RECORDS FOR THE TASK ->
▬▬▬▬▬▬▬▬▬▬
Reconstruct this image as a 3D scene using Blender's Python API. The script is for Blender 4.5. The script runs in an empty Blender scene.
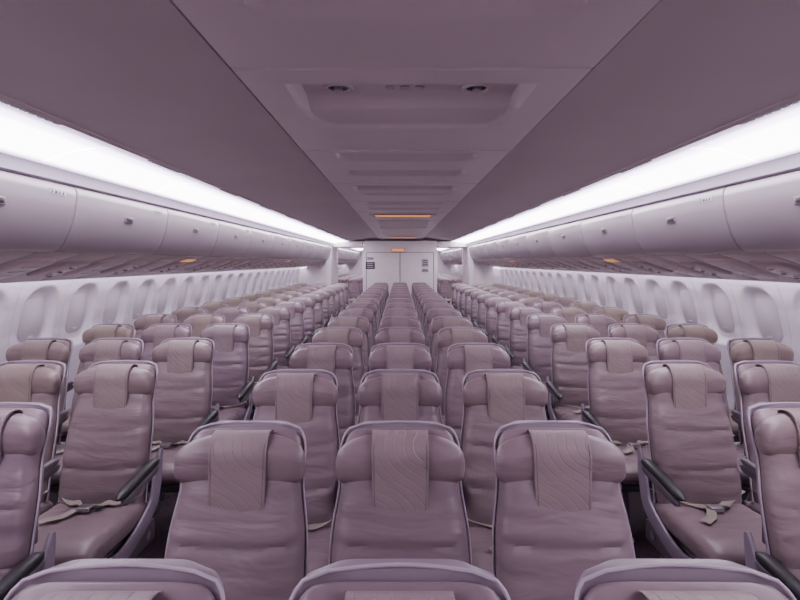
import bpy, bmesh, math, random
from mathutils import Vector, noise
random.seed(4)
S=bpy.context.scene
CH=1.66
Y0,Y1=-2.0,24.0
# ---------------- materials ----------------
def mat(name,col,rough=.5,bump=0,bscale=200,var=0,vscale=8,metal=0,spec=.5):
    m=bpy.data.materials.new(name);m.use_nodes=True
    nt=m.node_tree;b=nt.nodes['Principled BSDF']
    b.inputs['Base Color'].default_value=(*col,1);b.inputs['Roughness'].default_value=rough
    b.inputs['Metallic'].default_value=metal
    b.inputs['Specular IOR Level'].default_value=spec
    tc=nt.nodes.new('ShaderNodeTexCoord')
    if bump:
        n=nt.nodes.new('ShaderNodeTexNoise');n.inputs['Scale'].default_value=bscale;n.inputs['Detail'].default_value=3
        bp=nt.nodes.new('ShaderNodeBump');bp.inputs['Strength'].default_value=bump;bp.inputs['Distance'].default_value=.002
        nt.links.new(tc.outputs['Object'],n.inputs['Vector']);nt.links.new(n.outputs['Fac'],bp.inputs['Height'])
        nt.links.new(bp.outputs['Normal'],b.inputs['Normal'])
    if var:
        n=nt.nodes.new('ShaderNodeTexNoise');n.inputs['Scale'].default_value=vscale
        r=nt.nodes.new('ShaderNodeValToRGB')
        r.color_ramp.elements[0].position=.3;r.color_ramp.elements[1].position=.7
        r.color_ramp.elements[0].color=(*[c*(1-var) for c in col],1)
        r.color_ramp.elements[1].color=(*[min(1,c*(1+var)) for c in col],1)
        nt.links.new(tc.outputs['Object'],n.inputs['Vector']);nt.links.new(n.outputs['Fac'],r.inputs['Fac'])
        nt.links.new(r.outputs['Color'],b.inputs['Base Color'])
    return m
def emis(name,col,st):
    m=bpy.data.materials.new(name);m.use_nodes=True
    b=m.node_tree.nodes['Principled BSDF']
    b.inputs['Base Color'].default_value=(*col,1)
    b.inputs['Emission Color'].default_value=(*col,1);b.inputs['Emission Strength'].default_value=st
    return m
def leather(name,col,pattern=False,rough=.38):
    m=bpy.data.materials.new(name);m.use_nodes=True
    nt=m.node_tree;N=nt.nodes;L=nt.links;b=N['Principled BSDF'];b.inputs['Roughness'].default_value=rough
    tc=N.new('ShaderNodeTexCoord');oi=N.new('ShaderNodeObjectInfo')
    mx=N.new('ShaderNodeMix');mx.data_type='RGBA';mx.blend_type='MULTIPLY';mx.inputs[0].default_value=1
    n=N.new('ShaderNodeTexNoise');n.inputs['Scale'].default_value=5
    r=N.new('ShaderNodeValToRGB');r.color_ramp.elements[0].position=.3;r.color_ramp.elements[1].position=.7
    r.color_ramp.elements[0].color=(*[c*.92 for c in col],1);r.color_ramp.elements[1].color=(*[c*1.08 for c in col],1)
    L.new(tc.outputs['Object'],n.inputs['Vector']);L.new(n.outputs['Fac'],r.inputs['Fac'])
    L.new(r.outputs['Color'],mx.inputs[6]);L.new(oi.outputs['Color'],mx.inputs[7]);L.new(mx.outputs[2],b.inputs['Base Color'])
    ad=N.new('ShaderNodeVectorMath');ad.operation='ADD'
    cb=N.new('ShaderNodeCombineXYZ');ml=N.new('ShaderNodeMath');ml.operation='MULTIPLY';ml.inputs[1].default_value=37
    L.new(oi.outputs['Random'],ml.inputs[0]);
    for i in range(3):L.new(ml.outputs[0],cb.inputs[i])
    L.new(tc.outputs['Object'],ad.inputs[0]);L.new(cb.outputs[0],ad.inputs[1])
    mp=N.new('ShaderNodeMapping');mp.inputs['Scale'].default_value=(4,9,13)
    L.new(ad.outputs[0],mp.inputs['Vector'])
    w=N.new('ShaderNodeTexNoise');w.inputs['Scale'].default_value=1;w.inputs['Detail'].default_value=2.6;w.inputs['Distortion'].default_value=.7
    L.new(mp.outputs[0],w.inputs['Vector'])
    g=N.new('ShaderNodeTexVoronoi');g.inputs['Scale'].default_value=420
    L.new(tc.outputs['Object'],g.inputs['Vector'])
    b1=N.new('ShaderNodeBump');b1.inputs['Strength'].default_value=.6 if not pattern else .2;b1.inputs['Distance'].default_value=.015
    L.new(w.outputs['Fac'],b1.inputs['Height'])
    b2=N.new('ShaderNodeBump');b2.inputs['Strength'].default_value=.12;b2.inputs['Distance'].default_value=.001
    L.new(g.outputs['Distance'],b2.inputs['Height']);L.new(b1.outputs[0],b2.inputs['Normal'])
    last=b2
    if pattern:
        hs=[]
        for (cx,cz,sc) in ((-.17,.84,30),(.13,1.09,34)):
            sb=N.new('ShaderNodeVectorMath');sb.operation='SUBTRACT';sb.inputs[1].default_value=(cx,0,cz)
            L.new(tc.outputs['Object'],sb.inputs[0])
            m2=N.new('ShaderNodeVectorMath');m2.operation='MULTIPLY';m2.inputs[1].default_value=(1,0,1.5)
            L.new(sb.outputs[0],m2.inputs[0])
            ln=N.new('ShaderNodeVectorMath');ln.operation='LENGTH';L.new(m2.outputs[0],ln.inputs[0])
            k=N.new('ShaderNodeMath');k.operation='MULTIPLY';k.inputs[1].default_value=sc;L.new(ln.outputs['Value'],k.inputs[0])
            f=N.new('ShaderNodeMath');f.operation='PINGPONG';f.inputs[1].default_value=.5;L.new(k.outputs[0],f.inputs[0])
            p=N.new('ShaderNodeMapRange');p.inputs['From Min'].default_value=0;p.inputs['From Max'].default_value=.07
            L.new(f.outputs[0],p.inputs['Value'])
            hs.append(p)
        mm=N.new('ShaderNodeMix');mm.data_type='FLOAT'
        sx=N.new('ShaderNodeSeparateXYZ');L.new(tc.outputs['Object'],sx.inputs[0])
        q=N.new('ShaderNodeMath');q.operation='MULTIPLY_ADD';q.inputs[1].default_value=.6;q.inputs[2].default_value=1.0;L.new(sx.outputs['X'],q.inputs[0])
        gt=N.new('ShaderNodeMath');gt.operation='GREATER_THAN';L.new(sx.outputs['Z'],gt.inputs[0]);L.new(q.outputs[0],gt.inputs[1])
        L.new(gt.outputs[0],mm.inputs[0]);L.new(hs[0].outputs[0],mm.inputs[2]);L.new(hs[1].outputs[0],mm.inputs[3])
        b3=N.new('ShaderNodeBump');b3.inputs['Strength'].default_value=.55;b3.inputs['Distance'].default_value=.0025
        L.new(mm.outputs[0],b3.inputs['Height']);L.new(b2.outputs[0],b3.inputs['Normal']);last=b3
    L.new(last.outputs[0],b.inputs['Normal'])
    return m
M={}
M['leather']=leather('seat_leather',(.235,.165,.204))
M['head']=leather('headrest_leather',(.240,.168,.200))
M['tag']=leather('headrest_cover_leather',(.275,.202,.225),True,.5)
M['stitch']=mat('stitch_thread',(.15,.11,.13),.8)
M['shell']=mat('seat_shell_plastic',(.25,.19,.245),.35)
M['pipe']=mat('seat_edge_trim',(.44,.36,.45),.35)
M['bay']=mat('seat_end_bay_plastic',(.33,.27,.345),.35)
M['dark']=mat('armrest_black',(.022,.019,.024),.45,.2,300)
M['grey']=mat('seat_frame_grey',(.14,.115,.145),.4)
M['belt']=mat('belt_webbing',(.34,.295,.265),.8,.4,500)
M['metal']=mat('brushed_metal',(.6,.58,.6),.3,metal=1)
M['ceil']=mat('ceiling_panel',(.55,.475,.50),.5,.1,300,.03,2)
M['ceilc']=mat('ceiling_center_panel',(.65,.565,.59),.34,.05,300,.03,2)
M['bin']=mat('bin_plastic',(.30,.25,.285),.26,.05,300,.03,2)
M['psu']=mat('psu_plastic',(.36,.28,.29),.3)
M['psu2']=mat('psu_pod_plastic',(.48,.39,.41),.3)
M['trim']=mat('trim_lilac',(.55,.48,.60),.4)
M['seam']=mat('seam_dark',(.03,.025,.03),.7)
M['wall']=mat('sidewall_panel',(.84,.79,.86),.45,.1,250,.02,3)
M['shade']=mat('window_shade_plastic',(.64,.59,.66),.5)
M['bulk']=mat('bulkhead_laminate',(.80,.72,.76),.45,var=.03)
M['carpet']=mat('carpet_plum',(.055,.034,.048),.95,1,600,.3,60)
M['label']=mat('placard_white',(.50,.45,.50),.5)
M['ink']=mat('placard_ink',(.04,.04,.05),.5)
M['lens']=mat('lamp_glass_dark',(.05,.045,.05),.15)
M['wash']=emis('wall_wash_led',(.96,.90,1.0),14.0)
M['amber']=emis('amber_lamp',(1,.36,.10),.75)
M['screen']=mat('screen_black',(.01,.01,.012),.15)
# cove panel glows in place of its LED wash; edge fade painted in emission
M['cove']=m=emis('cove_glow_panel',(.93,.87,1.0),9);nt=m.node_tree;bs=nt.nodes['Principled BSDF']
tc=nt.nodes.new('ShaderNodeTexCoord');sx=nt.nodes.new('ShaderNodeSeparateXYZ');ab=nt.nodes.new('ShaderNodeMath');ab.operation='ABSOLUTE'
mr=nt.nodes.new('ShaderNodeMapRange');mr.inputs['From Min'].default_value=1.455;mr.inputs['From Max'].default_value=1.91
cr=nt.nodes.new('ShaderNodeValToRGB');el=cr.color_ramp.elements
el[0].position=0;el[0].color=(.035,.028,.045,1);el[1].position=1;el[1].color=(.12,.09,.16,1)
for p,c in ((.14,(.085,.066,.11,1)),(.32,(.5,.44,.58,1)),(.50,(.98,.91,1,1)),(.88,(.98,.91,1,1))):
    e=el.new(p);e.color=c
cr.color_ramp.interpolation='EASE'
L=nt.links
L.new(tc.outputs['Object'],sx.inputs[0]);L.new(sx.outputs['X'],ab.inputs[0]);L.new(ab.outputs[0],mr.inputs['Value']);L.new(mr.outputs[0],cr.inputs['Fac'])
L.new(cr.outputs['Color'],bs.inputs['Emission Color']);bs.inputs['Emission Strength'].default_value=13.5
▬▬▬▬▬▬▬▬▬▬
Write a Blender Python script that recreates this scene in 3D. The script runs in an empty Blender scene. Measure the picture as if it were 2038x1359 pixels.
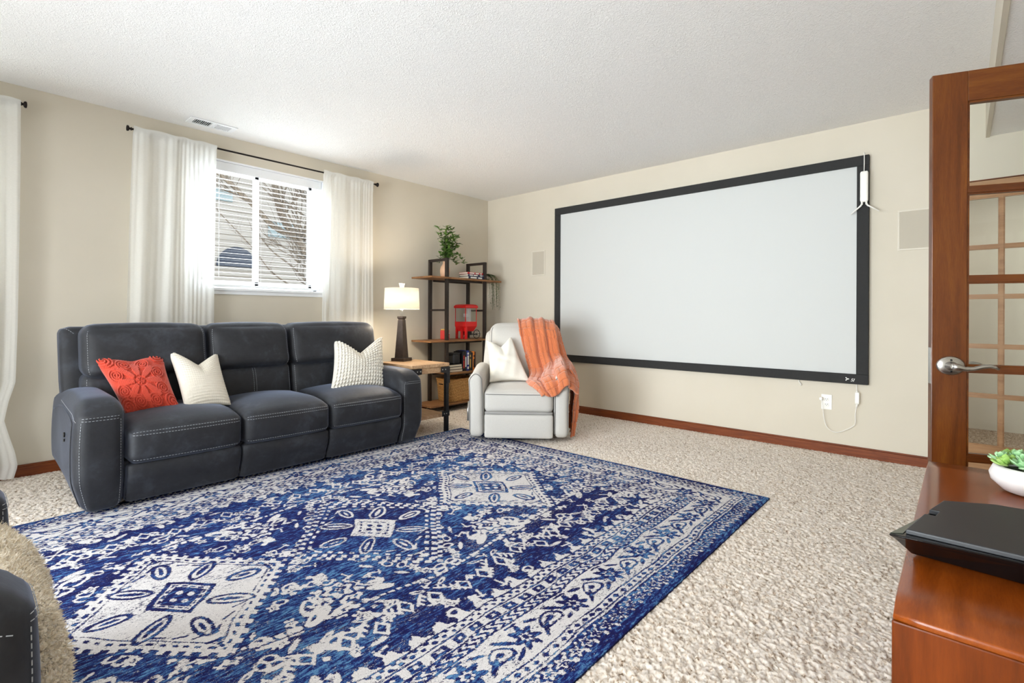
▬▬▬▬▬▬▬▬▬▬
TASK TO CARRY OUT -> Sift the material for lines with the string "runs". Copy each one found.

EXERCISE ANSWER ->
Reconstruct this image as a 3D scene using Blender's Python API. The script is for Blender 4.5. The script runs in an empty Blender scene.
Write a Blender Python script that recreates this scene in 3D. The script runs in an empty Blender scene. Measure the picture as if it were 2038x1359 pixels.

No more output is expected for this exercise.